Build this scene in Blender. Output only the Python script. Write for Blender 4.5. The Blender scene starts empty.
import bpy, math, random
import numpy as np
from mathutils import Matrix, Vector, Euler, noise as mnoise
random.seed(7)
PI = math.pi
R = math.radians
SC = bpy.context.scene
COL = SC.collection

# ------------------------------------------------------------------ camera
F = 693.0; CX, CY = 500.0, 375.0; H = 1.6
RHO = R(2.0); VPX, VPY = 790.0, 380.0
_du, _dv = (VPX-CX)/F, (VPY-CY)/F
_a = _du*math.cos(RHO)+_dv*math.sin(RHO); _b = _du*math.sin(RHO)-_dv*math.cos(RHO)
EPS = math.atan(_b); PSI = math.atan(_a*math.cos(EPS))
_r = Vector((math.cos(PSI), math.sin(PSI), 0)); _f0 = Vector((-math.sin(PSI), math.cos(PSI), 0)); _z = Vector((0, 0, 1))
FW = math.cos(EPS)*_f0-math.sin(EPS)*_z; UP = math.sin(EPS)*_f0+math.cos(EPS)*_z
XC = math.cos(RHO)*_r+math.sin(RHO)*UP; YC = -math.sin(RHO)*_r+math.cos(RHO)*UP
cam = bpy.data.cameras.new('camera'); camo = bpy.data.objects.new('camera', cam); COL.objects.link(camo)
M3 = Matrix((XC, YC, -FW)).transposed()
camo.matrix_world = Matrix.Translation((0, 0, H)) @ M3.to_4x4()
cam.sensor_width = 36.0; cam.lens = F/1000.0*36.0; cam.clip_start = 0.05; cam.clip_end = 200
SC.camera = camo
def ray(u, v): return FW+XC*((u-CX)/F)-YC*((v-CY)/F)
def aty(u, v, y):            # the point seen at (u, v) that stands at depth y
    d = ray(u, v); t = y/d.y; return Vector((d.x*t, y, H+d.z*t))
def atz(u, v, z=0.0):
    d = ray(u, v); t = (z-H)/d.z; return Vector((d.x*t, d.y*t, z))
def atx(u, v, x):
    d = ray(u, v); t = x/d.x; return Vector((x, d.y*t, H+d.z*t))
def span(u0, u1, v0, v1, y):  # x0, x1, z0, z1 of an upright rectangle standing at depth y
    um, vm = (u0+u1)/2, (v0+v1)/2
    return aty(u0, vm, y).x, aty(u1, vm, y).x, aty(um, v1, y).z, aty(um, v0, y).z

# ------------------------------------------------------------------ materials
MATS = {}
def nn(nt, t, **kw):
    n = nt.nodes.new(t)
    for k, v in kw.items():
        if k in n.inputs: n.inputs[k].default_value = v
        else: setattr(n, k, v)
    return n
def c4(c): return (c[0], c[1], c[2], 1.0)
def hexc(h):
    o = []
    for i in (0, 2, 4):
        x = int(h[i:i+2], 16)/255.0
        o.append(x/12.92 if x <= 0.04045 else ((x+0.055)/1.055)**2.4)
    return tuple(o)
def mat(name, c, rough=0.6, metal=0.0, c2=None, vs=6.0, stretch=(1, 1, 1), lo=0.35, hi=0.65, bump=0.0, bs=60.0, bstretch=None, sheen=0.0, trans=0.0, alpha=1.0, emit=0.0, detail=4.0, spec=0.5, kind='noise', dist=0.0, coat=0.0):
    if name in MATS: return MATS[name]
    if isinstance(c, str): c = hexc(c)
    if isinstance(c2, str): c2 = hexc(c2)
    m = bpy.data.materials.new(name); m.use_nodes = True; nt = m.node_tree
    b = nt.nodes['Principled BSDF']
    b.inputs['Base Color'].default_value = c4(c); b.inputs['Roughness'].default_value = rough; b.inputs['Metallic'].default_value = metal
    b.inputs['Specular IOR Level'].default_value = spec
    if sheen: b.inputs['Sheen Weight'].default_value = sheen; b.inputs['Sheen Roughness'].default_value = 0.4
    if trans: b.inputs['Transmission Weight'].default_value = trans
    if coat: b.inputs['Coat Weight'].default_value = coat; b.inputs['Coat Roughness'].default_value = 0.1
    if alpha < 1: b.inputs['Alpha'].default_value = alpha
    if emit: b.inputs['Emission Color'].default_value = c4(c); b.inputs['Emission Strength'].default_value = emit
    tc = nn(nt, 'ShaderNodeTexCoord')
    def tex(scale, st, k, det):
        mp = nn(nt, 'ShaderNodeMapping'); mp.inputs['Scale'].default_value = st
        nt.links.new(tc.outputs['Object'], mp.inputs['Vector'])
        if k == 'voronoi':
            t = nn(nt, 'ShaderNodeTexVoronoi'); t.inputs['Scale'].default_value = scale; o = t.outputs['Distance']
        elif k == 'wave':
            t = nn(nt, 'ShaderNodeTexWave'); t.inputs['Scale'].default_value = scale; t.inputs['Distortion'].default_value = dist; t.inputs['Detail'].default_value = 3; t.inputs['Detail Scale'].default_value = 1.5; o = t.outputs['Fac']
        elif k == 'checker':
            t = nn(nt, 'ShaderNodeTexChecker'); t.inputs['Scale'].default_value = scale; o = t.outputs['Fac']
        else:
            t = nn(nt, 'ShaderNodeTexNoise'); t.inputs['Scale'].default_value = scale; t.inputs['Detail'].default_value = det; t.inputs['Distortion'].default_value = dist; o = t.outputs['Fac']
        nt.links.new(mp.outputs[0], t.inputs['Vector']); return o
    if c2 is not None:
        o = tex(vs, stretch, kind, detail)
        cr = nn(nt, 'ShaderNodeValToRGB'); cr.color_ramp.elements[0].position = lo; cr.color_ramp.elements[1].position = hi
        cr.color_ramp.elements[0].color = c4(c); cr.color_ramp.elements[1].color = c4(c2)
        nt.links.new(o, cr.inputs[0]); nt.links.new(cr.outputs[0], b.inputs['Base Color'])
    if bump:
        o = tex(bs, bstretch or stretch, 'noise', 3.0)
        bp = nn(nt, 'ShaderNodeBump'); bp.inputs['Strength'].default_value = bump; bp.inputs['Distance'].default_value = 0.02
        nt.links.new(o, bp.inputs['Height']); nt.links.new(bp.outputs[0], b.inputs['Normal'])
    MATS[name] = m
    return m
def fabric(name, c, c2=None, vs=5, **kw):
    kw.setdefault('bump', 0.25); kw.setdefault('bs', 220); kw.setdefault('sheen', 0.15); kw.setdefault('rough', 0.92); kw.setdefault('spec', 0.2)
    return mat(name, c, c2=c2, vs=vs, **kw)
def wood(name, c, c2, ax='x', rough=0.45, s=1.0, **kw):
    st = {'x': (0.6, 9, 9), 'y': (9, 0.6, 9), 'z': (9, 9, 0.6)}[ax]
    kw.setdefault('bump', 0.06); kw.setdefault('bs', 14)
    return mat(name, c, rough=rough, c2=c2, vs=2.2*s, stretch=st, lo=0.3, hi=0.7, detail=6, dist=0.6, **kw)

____

Exercise description:
Make an exact copy of the data above.

Output below:
Build this scene in Blender. Output only the Python script. Write for Blender 4.5. The Blender scene starts empty.
import bpy, math, random
import numpy as np
from mathutils import Matrix, Vector, Euler, noise as mnoise
random.seed(7)
PI = math.pi
R = math.radians
SC = bpy.context.scene
COL = SC.collection

# ------------------------------------------------------------------ camera
F = 693.0; CX, CY = 500.0, 375.0; H = 1.6
RHO = R(2.0); VPX, VPY = 790.0, 380.0
_du, _dv = (VPX-CX)/F, (VPY-CY)/F
_a = _du*math.cos(RHO)+_dv*math.sin(RHO); _b = _du*math.sin(RHO)-_dv*math.cos(RHO)
EPS = math.atan(_b); PSI = math.atan(_a*math.cos(EPS))
_r = Vector((math.cos(PSI), math.sin(PSI), 0)); _f0 = Vector((-math.sin(PSI), math.cos(PSI), 0)); _z = Vector((0, 0, 1))
FW = math.cos(EPS)*_f0-math.sin(EPS)*_z; UP = math.sin(EPS)*_f0+math.cos(EPS)*_z
XC = math.cos(RHO)*_r+math.sin(RHO)*UP; YC = -math.sin(RHO)*_r+math.cos(RHO)*UP
cam = bpy.data.cameras.new('camera'); camo = bpy.data.objects.new('camera', cam); COL.objects.link(camo)
M3 = Matrix((XC, YC, -FW)).transposed()
camo.matrix_world = Matrix.Translation((0, 0, H)) @ M3.to_4x4()
cam.sensor_width = 36.0; cam.lens = F/1000.0*36.0; cam.clip_start = 0.05; cam.clip_end = 200
SC.camera = camo
def ray(u, v): return FW+XC*((u-CX)/F)-YC*((v-CY)/F)
def aty(u, v, y):            # the point seen at (u, v) that stands at depth y
    d = ray(u, v); t = y/d.y; return Vector((d.x*t, y, H+d.z*t))
def atz(u, v, z=0.0):
    d = ray(u, v); t = (z-H)/d.z; return Vector((d.x*t, d.y*t, z))
def atx(u, v, x):
    d = ray(u, v); t = x/d.x; return Vector((x, d.y*t, H+d.z*t))
def span(u0, u1, v0, v1, y):  # x0, x1, z0, z1 of an upright rectangle standing at depth y
    um, vm = (u0+u1)/2, (v0+v1)/2
    return aty(u0, vm, y).x, aty(u1, vm, y).x, aty(um, v1, y).z, aty(um, v0, y).z

# ------------------------------------------------------------------ materials
MATS = {}
def nn(nt, t, **kw):
    n = nt.nodes.new(t)
    for k, v in kw.items():
        if k in n.inputs: n.inputs[k].default_value = v
        else: setattr(n, k, v)
    return n
def c4(c): return (c[0], c[1], c[2], 1.0)
def hexc(h):
    o = []
    for i in (0, 2, 4):
        x = int(h[i:i+2], 16)/255.0
        o.append(x/12.92 if x <= 0.04045 else ((x+0.055)/1.055)**2.4)
    return tuple(o)
def mat(name, c, rough=0.6, metal=0.0, c2=None, vs=6.0, stretch=(1, 1, 1), lo=0.35, hi=0.65, bump=0.0, bs=60.0, bstretch=None, sheen=0.0, trans=0.0, alpha=1.0, emit=0.0, detail=4.0, spec=0.5, kind='noise', dist=0.0, coat=0.0):
    if name in MATS: return MATS[name]
    if isinstance(c, str): c = hexc(c)
    if isinstance(c2, str): c2 = hexc(c2)
    m = bpy.data.materials.new(name); m.use_nodes = True; nt = m.node_tree
    b = nt.nodes['Principled BSDF']
    b.inputs['Base Color'].default_value = c4(c); b.inputs['Roughness'].default_value = rough; b.inputs['Metallic'].default_value = metal
    b.inputs['Specular IOR Level'].default_value = spec
    if sheen: b.inputs['Sheen Weight'].default_value = sheen; b.inputs['Sheen Roughness'].default_value = 0.4
    if trans: b.inputs['Transmission Weight'].default_value = trans
    if coat: b.inputs['Coat Weight'].default_value = coat; b.inputs['Coat Roughness'].default_value = 0.1
    if alpha < 1: b.inputs['Alpha'].default_value = alpha
    if emit: b.inputs['Emission Color'].default_value = c4(c); b.inputs['Emission Strength'].default_value = emit
    tc = nn(nt, 'ShaderNodeTexCoord')
    def tex(scale, st, k, det):
        mp = nn(nt, 'ShaderNodeMapping'); mp.inputs['Scale'].default_value = st
        nt.links.new(tc.outputs['Object'], mp.inputs['Vector'])
        if k == 'voronoi':
            t = nn(nt, 'ShaderNodeTexVoronoi'); t.inputs['Scale'].default_value = scale; o = t.outputs['Distance']
        elif k == 'wave':
            t = nn(nt, 'ShaderNodeTexWave'); t.inputs['Scale'].default_value = scale; t.inputs['Distortion'].default_value = dist; t.inputs['Detail'].default_value = 3; t.inputs['Detail Scale'].default_value = 1.5; o = t.outputs['Fac']
        elif k == 'checker':
            t = nn(nt, 'ShaderNodeTexChecker'); t.inputs['Scale'].default_value = scale; o = t.outputs['Fac']
        else:
            t = nn(nt, 'ShaderNodeTexNoise'); t.inputs['Scale'].default_value = scale; t.inputs['Detail'].default_value = det; t.inputs['Distortion'].default_value = dist; o = t.outputs['Fac']
        nt.links.new(mp.outputs[0], t.inputs['Vector']); return o
    if c2 is not None:
        o = tex(vs, stretch, kind, detail)
        cr = nn(nt, 'ShaderNodeValToRGB'); cr.color_ramp.elements[0].position = lo; cr.color_ramp.elements[1].position = hi
        cr.color_ramp.elements[0].color = c4(c); cr.color_ramp.elements[1].color = c4(c2)
        nt.links.new(o, cr.inputs[0]); nt.links.new(cr.outputs[0], b.inputs['Base Color'])
    if bump:
        o = tex(bs, bstretch or stretch, 'noise', 3.0)
        bp = nn(nt, 'ShaderNodeBump'); bp.inputs['Strength'].default_value = bump; bp.inputs['Distance'].default_value = 0.02
        nt.links.new(o, bp.inputs['Height']); nt.links.new(bp.outputs[0], b.inputs['Normal'])
    MATS[name] = m
    return m
def fabric(name, c, c2=None, vs=5, **kw):
    kw.setdefault('bump', 0.25); kw.setdefault('bs', 220); kw.setdefault('sheen', 0.15); kw.setdefault('rough', 0.92); kw.setdefault('spec', 0.2)
    return mat(name, c, c2=c2, vs=vs, **kw)
def wood(name, c, c2, ax='x', rough=0.45, s=1.0, **kw):
    st = {'x': (0.6, 9, 9), 'y': (9, 0.6, 9), 'z': (9, 9, 0.6)}[ax]
    kw.setdefault('bump', 0.06); kw.setdefault('bs', 14)
    return mat(name, c, rough=rough, c2=c2, vs=2.2*s, stretch=st, lo=0.3, hi=0.7, detail=6, dist=0.6, **kw)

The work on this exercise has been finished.